Friday, November 9, 2012

Is Britain 'coming apart' as cultural inequality increases?


A while back I read Charles Murray's most recent book, Coming Apart.

Murray argues that the previously common culture of the United States has been pulled apart. There is a new upper class and a new lower class which have diverged so far their tastes, behaviour and values that they barely feel like the same country any more.

He argues that while traditional social norms have been maintained or even strengthened at the top, the work ethic and family life have broken down at the bottom. The rise of higher education and increasing assortative mating (the tendency to marry or mate with people who are similar to you) are tending to create haves with lots of social capital and have-nots with very little, making escaping from poverty harder than before. Ed West describes this as "cultural inequality".

Murray argues that this growing divergence is more a cause than a consequence of rising income inequality. Children growing up in communities in which social structures have broken down are less likely to succeed themselves.

I think the book is fascinating. And other bits of work seem to point in the same direction. Bill Bishop's The Big Sort shows increasing residential segregation in the US, as people "sort" themselves into neighbourhoods with like-minded people. These processes may explain the increasing polarisation of US politics, demonstrated in spades in the recent election.

But are the same processes at work in the UK?

I have always been wary of intellectual ideas which sweep in from the US, because while there are lots of similarities, there are plenty of differences too. We have a bigger and very different welfare state, different racial and religious history, different geography… a quite different national story.

But there are certainly similarities.

Here's one. The chart below shows the proportion of kids who are born outside marriage by social class in Britain. Its quite a short period of time, but you get the general idea. At the top, things haven't changed much. At the bottom, having children inside marriage is not the norm, and increasingly rare.

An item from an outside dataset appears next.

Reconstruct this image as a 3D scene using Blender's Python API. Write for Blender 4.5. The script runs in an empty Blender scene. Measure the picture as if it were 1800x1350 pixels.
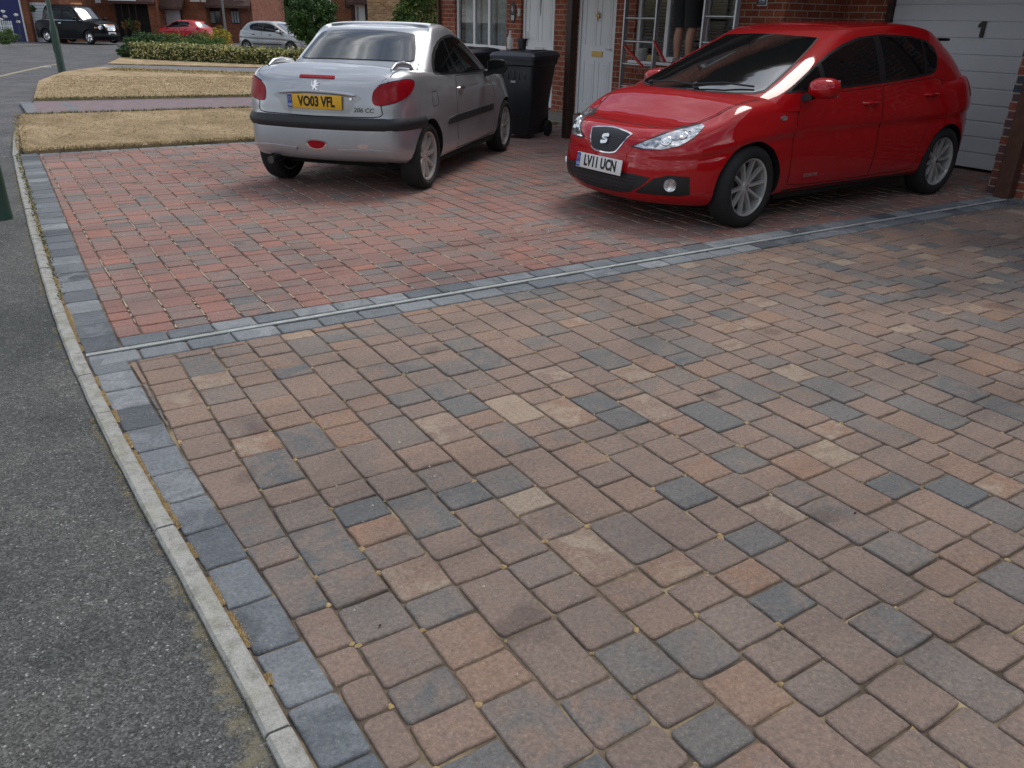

The top graph is the 2000s, and the bottom the 1990s. Frustratingly there was a change in the way the statistics were recorded, so we can't really compare. But the general trend is the same – a smaller decline at the top, but a much a bigger decline at the bottom.



The third graph shows the same data in a different way – two different odds ratios, the relative proportion of children born within marriage, comparing between fathers in the top and bottom social classes.

If the ratio was 1:1, then children of fathers in the lowest social class would have the same chance of being born to a married couple as children of fathers in the top social class.

As you can see, children of lower social class men were just over a fifth less likely to be born into a married couple in 1988 than children in the top social class. But since then the habits of the classes have diverged quite radically. By 2010, children in the top social class were twice as likely to be born to a married couple than children of men in the bottom social group.

(Comparison is class I-II vs IV-V in the first period, and a different measure (class 1.1 vs class 7) in the later period.

Now I'm not about to go off on some finger-wagging rant about people having kids outside marriage. I've had friends and colleagues in that situation, and it can happen for all kinds of reasons, sometimes intentionally, sometimes not.

But getting married then having kids is the game plan that most people generally aspire to in all classes. But for poorer people, things increasingly don't work out that way – for one reason or another.

Does that matter? I suspect the data above is probably a reasonable proxy for wider family instability. We know that lone parents are more likely to end up in poverty, while cohabiting couples are more likely to split up, all of which is unhappy for parents, and makes like harder for the children.

I think it's easy for people for people in the political / media bubble (who are almost all in the top social groups) to underestimate the huge changes going on in our society, because they're mainly happening to people they don't know, in places they don't go.

In the 1970s Keith Joseph worried about "cycles of deprivation". He made several thoughtful speeches on the subject which were well received (even by the left) but then spoiled things with a (in)famous speech in Birmingham which killed off his chances of becoming Tory leader and so cleared the way for Mrs Thatcher.

Today the idea that there are "cycles of deprivation" has moved from controversial to mainstream. You can read vast academic tomes on the subject. But politicians and other civic leaders have struggled to do anything about it, or even agree about what's happening.

People see use the same data to argue to different conclusions. Some would still say these are benign changes which don't matter. Others that they are purely the product of economic circumstances (higher inequality and worklessness). I don't believe either.

In the search for answers the centre-right have tended to look at the incentives set up by the welfare state, while the left have tended to argue that better education, or interventions like Surestart are the answer. Both seem like sensible things to think about.

But so far they have failed to make as much difference as politicians hoped. So is something more radical required? Or is Murray right to argue that what we really need is a change in the culture?